Sharing

Sites that are using the HyperPrivacy mode include the Sharing feature for sharing files and folders between different users. This is desirable whenever you need different users to access the same files. For example, your Marketing and Sales teams might both need the ability to download the same data. Maybe multiple individuals throughout your organization need to collaborate on a confidential project. Maybe you need to manage automated data flows from external parties, and you want employees responsible for the partnership to onboard or off-board users without an administrator's help.

Use Case: Inter-Departmental Sharing

In this example, we have groups that represent distinct organizational units, such as a Sales group, a Marketing group and a Product group. Users are assigned to only one of those groups, depending on which department they work for.

If all the users in this example are assigned the default User role provided with a new installation, they will all have the ability to share folders. A member of the Product group might create a folder that contains demonstration videos and case studies, and then share it with the Marketing and Sales groups. Each user in those groups can download items from that folder.

Use Case: Intra-Departmental Sharing

In this example, we have a group of users who represent a single department. We want the manager of this department to have a private area for confidential items their employees should not see, but we want all of the work files generated by the department to be shared amongst all of the employees and accessible by the manager.

The manager is configured with a role that allows them to manage other users and to create shares (such as the default Manager role), and the manager is granted a home folder for private files. Their employees are not granted home folders. The manager creates a separate folder in their own home folder, and then shares that with the employees in their department.

The result is that the manager has access all of their employees' work product along with the manager's own confidential folders, but employees see only items in the shared area.

Use Case: Delegated Administration

In this example, we have an employee that is responsible for managing file exchanges with a set of partners; our partners need to upload files to us daily, and they need access to download from a shared folder.

First, configure a role (or use the default Manager role) that provides the sharing capability and the ability to manage other users and assign that role to our employee. Create a second external user role that does not include the sharing capability or any management of any users. Create a user group that will represent the partners.

When the manager employee creates user accounts for each partner, they assign each new user that external user role, disables their home folder, and adds them to the user group for partners.

Next, the manager creates a folder for each partner in the manager's home folder. The manager shares each folder with the appropriate external user, granting them the ability to make changes in the folder.

For the shared download folder, the manager will share the same folder with the partners group, and not grant them the ability to make changes. This provides the read-only access to the shared download folder for all the partners.

Required Role Capability

Users whose roles include the Allow sharing files or folders with internal users and creating public links for external users capability can share items with other users and groups. The default User role includes this capability by default.

Users with a home folder who have a role that allows sharing can share any item in their home folder with any other user or group. This means that the capability to share items also allows a user to list all of the users and groups in your installation.

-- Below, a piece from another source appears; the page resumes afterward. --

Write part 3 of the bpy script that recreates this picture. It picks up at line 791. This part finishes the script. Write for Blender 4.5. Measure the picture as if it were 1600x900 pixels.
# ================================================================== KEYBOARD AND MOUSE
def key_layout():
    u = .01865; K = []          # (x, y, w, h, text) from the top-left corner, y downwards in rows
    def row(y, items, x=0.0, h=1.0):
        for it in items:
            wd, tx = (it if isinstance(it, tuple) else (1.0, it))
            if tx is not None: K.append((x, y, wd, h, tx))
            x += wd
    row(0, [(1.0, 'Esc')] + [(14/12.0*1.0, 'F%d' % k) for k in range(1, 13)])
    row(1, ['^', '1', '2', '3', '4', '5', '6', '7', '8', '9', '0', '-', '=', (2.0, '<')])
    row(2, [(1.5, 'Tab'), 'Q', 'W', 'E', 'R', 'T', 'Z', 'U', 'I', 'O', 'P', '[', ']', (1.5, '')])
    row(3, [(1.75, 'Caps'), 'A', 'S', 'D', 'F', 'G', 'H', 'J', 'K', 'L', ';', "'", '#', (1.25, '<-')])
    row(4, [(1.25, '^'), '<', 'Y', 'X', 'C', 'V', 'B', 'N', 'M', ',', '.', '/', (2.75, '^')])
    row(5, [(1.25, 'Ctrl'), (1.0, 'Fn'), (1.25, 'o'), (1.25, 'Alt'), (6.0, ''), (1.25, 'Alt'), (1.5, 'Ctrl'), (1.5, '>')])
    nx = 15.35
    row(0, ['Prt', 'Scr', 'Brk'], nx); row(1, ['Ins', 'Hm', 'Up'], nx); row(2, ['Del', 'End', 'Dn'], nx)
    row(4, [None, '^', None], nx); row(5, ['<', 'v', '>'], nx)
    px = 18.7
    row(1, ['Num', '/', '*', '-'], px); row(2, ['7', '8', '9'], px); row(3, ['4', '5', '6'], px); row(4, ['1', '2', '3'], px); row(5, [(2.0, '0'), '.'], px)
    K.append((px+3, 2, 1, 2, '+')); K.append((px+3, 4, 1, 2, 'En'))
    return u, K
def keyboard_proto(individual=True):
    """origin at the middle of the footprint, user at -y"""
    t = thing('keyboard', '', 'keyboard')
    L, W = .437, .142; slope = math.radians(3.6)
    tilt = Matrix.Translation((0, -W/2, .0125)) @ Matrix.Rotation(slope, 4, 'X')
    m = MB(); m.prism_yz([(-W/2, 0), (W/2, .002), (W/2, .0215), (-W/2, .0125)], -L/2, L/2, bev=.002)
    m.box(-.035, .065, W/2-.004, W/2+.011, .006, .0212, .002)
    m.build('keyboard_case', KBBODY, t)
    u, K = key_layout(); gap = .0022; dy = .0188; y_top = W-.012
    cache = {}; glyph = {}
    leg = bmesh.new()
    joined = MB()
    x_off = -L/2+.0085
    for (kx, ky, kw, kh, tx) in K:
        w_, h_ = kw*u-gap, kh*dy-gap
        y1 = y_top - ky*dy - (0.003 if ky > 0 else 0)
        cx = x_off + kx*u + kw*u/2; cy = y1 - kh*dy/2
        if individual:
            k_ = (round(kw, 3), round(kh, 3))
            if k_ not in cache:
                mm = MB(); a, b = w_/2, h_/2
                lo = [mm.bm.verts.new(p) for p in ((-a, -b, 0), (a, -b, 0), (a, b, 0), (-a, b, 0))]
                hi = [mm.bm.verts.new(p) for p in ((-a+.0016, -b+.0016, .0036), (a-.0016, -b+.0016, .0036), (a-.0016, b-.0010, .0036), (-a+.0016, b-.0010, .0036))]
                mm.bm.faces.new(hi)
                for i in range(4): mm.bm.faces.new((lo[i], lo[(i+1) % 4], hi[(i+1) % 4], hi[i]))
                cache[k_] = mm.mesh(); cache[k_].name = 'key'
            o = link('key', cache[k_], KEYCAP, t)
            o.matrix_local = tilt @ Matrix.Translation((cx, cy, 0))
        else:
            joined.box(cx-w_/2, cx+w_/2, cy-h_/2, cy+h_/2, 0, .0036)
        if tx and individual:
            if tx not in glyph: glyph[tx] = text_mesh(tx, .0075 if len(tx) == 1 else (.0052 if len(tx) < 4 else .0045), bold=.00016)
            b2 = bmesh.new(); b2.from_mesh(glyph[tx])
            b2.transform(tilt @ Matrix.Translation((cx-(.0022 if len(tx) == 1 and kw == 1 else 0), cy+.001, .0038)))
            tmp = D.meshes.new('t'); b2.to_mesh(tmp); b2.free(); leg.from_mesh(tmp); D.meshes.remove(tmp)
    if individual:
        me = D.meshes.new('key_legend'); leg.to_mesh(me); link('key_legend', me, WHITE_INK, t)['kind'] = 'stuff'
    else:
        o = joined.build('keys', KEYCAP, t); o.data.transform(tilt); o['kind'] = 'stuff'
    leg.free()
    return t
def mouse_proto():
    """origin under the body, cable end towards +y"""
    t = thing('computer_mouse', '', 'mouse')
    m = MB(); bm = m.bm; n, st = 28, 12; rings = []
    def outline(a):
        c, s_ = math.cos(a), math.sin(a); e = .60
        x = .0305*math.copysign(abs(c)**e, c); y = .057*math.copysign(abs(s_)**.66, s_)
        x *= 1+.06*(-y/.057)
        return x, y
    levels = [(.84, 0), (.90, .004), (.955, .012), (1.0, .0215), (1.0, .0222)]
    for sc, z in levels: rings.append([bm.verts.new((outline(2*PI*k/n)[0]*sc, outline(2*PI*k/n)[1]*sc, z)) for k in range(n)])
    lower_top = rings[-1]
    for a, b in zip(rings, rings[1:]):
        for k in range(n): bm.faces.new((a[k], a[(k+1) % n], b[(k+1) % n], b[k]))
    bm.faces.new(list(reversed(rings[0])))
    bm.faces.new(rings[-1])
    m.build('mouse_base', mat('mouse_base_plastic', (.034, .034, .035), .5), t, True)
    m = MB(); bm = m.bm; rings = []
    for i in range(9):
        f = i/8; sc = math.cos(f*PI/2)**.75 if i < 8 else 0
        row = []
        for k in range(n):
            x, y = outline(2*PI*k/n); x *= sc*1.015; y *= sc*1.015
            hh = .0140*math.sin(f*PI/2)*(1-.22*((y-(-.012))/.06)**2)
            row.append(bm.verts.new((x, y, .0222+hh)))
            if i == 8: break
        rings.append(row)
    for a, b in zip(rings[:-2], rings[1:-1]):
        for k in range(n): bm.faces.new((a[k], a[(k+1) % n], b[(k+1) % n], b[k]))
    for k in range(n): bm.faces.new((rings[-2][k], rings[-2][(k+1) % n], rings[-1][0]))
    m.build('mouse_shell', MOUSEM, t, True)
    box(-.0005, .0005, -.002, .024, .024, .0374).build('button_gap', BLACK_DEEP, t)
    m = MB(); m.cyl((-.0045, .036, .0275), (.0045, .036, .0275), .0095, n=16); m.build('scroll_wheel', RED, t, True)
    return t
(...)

If you create user accounts for external contacts, you may want to create a customized role for those users that does not include the ability to share so that they cannot see all of the other users in your installation.

Accessing Shares Via FTP

For a user with a home folder who connects with FTP/SFTP, all items shared with the user will be listed under a folder named shares in the root folder.

Users who do not have a home folder will see a list of any shared items in the root folder when they connect over FTP or SFTP.

Permissions for Shares

There are 4 permissions associated with each shared item for a user or group: read, write, share and link. Permissions for a shared folder are fully recursive and apply to all the files and folders in that share.

When you share an item with other users or groups, they will always have the read permission, which gives them the ability to download from that share and to navigate into any subfolders that exist within a shared folder. In addition, users with read access to a shared folder can upload folders into that folder via FTP or SFTP, and the user will have full access to those uploaded items.

Granting the write permission (displayed as Manage) to a user for a share allows the users to upload, create new folders, rename items, delete items, and use the move or copy features with the share. Users with write permission to a shared folder can delete every item within the folder, but cannot remove the folder itself. Users with write permission to a shared item can rename the shared item.

The share permission allows users to share the item with other users and un-share it from any users, including their own account. If the user with share permission also has other permissions, they can grant or remove those permissions for others when sharing the item.

The link permission allows users to create external public links for the item. Users cannot grant higher access than they have to the item shared with them - if the user does not have the write permission for the share, they cannot create links that allow uploads.

Group Permissions vs User Permissions

The permissions assigned to an individual for a share take precedence over permissions assigned to any group the user belongs to.

When a user is a member of multiple groups with different permissions for a share, the user receives the combination of all granted permissions.